Work required: Repeat the listing in full, exactly as it stands.

Given material:
:::

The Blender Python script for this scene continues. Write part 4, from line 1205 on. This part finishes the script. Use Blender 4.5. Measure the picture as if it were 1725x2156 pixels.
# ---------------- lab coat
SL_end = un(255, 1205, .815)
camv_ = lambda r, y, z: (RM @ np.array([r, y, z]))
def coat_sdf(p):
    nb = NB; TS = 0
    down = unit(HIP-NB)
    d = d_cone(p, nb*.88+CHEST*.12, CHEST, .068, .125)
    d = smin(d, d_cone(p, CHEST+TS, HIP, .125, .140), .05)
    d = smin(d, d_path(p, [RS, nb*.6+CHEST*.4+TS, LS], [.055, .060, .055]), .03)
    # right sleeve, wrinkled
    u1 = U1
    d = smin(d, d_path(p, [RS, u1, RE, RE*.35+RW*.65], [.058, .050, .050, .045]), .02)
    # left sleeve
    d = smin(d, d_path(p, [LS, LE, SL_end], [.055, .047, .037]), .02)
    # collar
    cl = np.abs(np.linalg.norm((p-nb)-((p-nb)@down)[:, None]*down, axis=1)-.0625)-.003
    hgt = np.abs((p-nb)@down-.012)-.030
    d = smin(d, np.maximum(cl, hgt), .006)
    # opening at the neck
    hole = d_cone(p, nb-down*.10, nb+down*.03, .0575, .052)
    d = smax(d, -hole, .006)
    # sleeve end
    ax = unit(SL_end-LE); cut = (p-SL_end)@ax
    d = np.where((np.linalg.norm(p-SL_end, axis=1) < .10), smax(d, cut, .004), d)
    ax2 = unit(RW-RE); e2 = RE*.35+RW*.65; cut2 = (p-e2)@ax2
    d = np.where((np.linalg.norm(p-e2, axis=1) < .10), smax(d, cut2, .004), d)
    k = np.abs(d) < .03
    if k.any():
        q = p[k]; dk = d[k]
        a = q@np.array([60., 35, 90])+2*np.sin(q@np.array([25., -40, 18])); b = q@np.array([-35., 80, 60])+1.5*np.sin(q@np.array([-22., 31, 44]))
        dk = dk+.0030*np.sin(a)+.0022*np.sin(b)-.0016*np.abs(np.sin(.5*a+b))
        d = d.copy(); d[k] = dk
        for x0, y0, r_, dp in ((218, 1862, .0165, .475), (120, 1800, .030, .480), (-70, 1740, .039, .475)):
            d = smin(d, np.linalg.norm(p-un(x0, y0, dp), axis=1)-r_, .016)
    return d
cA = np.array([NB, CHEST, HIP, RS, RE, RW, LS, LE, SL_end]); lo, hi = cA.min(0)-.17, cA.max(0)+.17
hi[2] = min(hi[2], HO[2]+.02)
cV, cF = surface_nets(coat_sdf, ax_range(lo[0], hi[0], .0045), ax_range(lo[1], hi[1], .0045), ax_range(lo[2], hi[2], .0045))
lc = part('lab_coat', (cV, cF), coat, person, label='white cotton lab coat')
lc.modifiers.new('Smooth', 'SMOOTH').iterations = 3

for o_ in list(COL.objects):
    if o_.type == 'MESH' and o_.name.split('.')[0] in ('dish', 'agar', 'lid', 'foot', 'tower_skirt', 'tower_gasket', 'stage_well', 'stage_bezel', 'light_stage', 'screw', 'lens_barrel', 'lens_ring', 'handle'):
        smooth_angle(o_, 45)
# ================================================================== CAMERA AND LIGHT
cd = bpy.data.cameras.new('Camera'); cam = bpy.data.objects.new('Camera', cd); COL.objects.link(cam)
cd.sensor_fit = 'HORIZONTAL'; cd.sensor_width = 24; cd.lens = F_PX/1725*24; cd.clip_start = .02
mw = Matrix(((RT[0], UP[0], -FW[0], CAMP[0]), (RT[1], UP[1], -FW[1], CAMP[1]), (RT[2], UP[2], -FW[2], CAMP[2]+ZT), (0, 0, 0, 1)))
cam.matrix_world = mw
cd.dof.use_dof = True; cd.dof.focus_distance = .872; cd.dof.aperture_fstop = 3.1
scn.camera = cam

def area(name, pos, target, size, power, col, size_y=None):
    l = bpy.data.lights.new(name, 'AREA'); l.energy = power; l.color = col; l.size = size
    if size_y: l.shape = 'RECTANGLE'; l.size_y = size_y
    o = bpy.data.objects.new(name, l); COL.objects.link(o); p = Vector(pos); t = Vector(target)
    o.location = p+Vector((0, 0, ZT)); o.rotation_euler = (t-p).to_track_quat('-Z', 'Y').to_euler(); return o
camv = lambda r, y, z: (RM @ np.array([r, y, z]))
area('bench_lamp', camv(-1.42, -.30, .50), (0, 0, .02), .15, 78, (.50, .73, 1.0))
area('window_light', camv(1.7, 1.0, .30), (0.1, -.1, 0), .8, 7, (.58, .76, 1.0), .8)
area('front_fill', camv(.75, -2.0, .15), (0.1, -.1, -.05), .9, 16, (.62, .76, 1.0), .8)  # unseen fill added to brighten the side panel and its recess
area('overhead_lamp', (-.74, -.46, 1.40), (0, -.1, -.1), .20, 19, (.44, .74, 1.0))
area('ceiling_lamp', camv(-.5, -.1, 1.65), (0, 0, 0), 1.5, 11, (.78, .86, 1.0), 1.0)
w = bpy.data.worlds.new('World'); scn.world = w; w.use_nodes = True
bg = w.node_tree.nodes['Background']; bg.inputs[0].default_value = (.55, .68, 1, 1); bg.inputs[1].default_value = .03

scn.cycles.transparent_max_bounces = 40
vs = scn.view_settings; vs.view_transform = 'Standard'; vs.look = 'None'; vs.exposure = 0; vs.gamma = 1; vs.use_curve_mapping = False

:::

Completed exercise:
The Blender Python script for this scene continues. Write part 4, from line 1205 on. This part finishes the script. Use Blender 4.5. Measure the picture as if it were 1725x2156 pixels.
# ---------------- lab coat
SL_end = un(255, 1205, .815)
camv_ = lambda r, y, z: (RM @ np.array([r, y, z]))
def coat_sdf(p):
    nb = NB; TS = 0
    down = unit(HIP-NB)
    d = d_cone(p, nb*.88+CHEST*.12, CHEST, .068, .125)
    d = smin(d, d_cone(p, CHEST+TS, HIP, .125, .140), .05)
    d = smin(d, d_path(p, [RS, nb*.6+CHEST*.4+TS, LS], [.055, .060, .055]), .03)
    # right sleeve, wrinkled
    u1 = U1
    d = smin(d, d_path(p, [RS, u1, RE, RE*.35+RW*.65], [.058, .050, .050, .045]), .02)
    # left sleeve
    d = smin(d, d_path(p, [LS, LE, SL_end], [.055, .047, .037]), .02)
    # collar
    cl = np.abs(np.linalg.norm((p-nb)-((p-nb)@down)[:, None]*down, axis=1)-.0625)-.003
    hgt = np.abs((p-nb)@down-.012)-.030
    d = smin(d, np.maximum(cl, hgt), .006)
    # opening at the neck
    hole = d_cone(p, nb-down*.10, nb+down*.03, .0575, .052)
    d = smax(d, -hole, .006)
    # sleeve end
    ax = unit(SL_end-LE); cut = (p-SL_end)@ax
    d = np.where((np.linalg.norm(p-SL_end, axis=1) < .10), smax(d, cut, .004), d)
    ax2 = unit(RW-RE); e2 = RE*.35+RW*.65; cut2 = (p-e2)@ax2
    d = np.where((np.linalg.norm(p-e2, axis=1) < .10), smax(d, cut2, .004), d)
    k = np.abs(d) < .03
    if k.any():
        q = p[k]; dk = d[k]
        a = q@np.array([60., 35, 90])+2*np.sin(q@np.array([25., -40, 18])); b = q@np.array([-35., 80, 60])+1.5*np.sin(q@np.array([-22., 31, 44]))
        dk = dk+.0030*np.sin(a)+.0022*np.sin(b)-.0016*np.abs(np.sin(.5*a+b))
        d = d.copy(); d[k] = dk
        for x0, y0, r_, dp in ((218, 1862, .0165, .475), (120, 1800, .030, .480), (-70, 1740, .039, .475)):
            d = smin(d, np.linalg.norm(p-un(x0, y0, dp), axis=1)-r_, .016)
    return d
cA = np.array([NB, CHEST, HIP, RS, RE, RW, LS, LE, SL_end]); lo, hi = cA.min(0)-.17, cA.max(0)+.17
hi[2] = min(hi[2], HO[2]+.02)
cV, cF = surface_nets(coat_sdf, ax_range(lo[0], hi[0], .0045), ax_range(lo[1], hi[1], .0045), ax_range(lo[2], hi[2], .0045))
lc = part('lab_coat', (cV, cF), coat, person, label='white cotton lab coat')
lc.modifiers.new('Smooth', 'SMOOTH').iterations = 3

for o_ in list(COL.objects):
    if o_.type == 'MESH' and o_.name.split('.')[0] in ('dish', 'agar', 'lid', 'foot', 'tower_skirt', 'tower_gasket', 'stage_well', 'stage_bezel', 'light_stage', 'screw', 'lens_barrel', 'lens_ring', 'handle'):
        smooth_angle(o_, 45)
# ================================================================== CAMERA AND LIGHT
cd = bpy.data.cameras.new('Camera'); cam = bpy.data.objects.new('Camera', cd); COL.objects.link(cam)
cd.sensor_fit = 'HORIZONTAL'; cd.sensor_width = 24; cd.lens = F_PX/1725*24; cd.clip_start = .02
mw = Matrix(((RT[0], UP[0], -FW[0], CAMP[0]), (RT[1], UP[1], -FW[1], CAMP[1]), (RT[2], UP[2], -FW[2], CAMP[2]+ZT), (0, 0, 0, 1)))
cam.matrix_world = mw
cd.dof.use_dof = True; cd.dof.focus_distance = .872; cd.dof.aperture_fstop = 3.1
scn.camera = cam

def area(name, pos, target, size, power, col, size_y=None):
    l = bpy.data.lights.new(name, 'AREA'); l.energy = power; l.color = col; l.size = size
    if size_y: l.shape = 'RECTANGLE'; l.size_y = size_y
    o = bpy.data.objects.new(name, l); COL.objects.link(o); p = Vector(pos); t = Vector(target)
    o.location = p+Vector((0, 0, ZT)); o.rotation_euler = (t-p).to_track_quat('-Z', 'Y').to_euler(); return o
camv = lambda r, y, z: (RM @ np.array([r, y, z]))
area('bench_lamp', camv(-1.42, -.30, .50), (0, 0, .02), .15, 78, (.50, .73, 1.0))
area('window_light', camv(1.7, 1.0, .30), (0.1, -.1, 0), .8, 7, (.58, .76, 1.0), .8)
area('front_fill', camv(.75, -2.0, .15), (0.1, -.1, -.05), .9, 16, (.62, .76, 1.0), .8)  # unseen fill added to brighten the side panel and its recess
area('overhead_lamp', (-.74, -.46, 1.40), (0, -.1, -.1), .20, 19, (.44, .74, 1.0))
area('ceiling_lamp', camv(-.5, -.1, 1.65), (0, 0, 0), 1.5, 11, (.78, .86, 1.0), 1.0)
w = bpy.data.worlds.new('World'); scn.world = w; w.use_nodes = True
bg = w.node_tree.nodes['Background']; bg.inputs[0].default_value = (.55, .68, 1, 1); bg.inputs[1].default_value = .03

scn.cycles.transparent_max_bounces = 40
vs = scn.view_settings; vs.view_transform = 'Standard'; vs.look = 'None'; vs.exposure = 0; vs.gamma = 1; vs.use_curve_mapping = False